Set task.
Output all lines exactly.
— Start Given material —
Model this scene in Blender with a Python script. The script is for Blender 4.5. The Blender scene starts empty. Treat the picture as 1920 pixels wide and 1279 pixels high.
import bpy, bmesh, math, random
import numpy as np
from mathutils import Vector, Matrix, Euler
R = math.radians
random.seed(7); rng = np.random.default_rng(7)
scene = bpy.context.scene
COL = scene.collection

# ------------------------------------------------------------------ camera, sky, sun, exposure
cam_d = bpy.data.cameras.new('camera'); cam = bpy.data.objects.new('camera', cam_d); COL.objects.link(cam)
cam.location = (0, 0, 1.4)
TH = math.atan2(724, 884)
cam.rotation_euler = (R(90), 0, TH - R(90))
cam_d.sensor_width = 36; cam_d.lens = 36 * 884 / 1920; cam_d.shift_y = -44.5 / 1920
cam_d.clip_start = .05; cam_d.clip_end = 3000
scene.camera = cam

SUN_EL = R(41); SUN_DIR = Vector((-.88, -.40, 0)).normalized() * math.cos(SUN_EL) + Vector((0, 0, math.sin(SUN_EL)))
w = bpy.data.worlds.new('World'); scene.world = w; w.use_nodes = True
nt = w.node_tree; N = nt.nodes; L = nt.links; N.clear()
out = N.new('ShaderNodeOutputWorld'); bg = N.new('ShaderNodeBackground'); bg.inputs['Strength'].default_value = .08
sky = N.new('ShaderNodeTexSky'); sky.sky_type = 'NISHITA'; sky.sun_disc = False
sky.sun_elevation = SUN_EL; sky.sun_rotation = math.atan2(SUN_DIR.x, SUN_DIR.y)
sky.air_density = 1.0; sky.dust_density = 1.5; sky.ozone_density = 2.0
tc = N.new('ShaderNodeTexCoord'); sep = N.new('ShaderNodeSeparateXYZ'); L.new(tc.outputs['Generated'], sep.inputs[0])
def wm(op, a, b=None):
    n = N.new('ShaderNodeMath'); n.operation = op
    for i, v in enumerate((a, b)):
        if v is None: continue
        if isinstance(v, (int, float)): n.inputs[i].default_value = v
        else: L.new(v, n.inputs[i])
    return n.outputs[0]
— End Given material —
Written solution.
Model this scene in Blender with a Python script. The script is for Blender 4.5. The Blender scene starts empty. Treat the picture as 1920 pixels wide and 1279 pixels high.
import bpy, bmesh, math, random
import numpy as np
from mathutils import Vector, Matrix, Euler
R = math.radians
random.seed(7); rng = np.random.default_rng(7)
scene = bpy.context.scene
COL = scene.collection

# ------------------------------------------------------------------ camera, sky, sun, exposure
cam_d = bpy.data.cameras.new('camera'); cam = bpy.data.objects.new('camera', cam_d); COL.objects.link(cam)
cam.location = (0, 0, 1.4)
TH = math.atan2(724, 884)
cam.rotation_euler = (R(90), 0, TH - R(90))
cam_d.sensor_width = 36; cam_d.lens = 36 * 884 / 1920; cam_d.shift_y = -44.5 / 1920
cam_d.clip_start = .05; cam_d.clip_end = 3000
scene.camera = cam

SUN_EL = R(41); SUN_DIR = Vector((-.88, -.40, 0)).normalized() * math.cos(SUN_EL) + Vector((0, 0, math.sin(SUN_EL)))
w = bpy.data.worlds.new('World'); scene.world = w; w.use_nodes = True
nt = w.node_tree; N = nt.nodes; L = nt.links; N.clear()
out = N.new('ShaderNodeOutputWorld'); bg = N.new('ShaderNodeBackground'); bg.inputs['Strength'].default_value = .08
sky = N.new('ShaderNodeTexSky'); sky.sky_type = 'NISHITA'; sky.sun_disc = False
sky.sun_elevation = SUN_EL; sky.sun_rotation = math.atan2(SUN_DIR.x, SUN_DIR.y)
sky.air_density = 1.0; sky.dust_density = 1.5; sky.ozone_density = 2.0
tc = N.new('ShaderNodeTexCoord'); sep = N.new('ShaderNodeSeparateXYZ'); L.new(tc.outputs['Generated'], sep.inputs[0])
def wm(op, a, b=None):
    n = N.new('ShaderNodeMath'); n.operation = op
    for i, v in enumerate((a, b)):
        if v is None: continue
        if isinstance(v, (int, float)): n.inputs[i].default_value = v
        else: L.new(v, n.inputs[i])
    return n.outputs[0]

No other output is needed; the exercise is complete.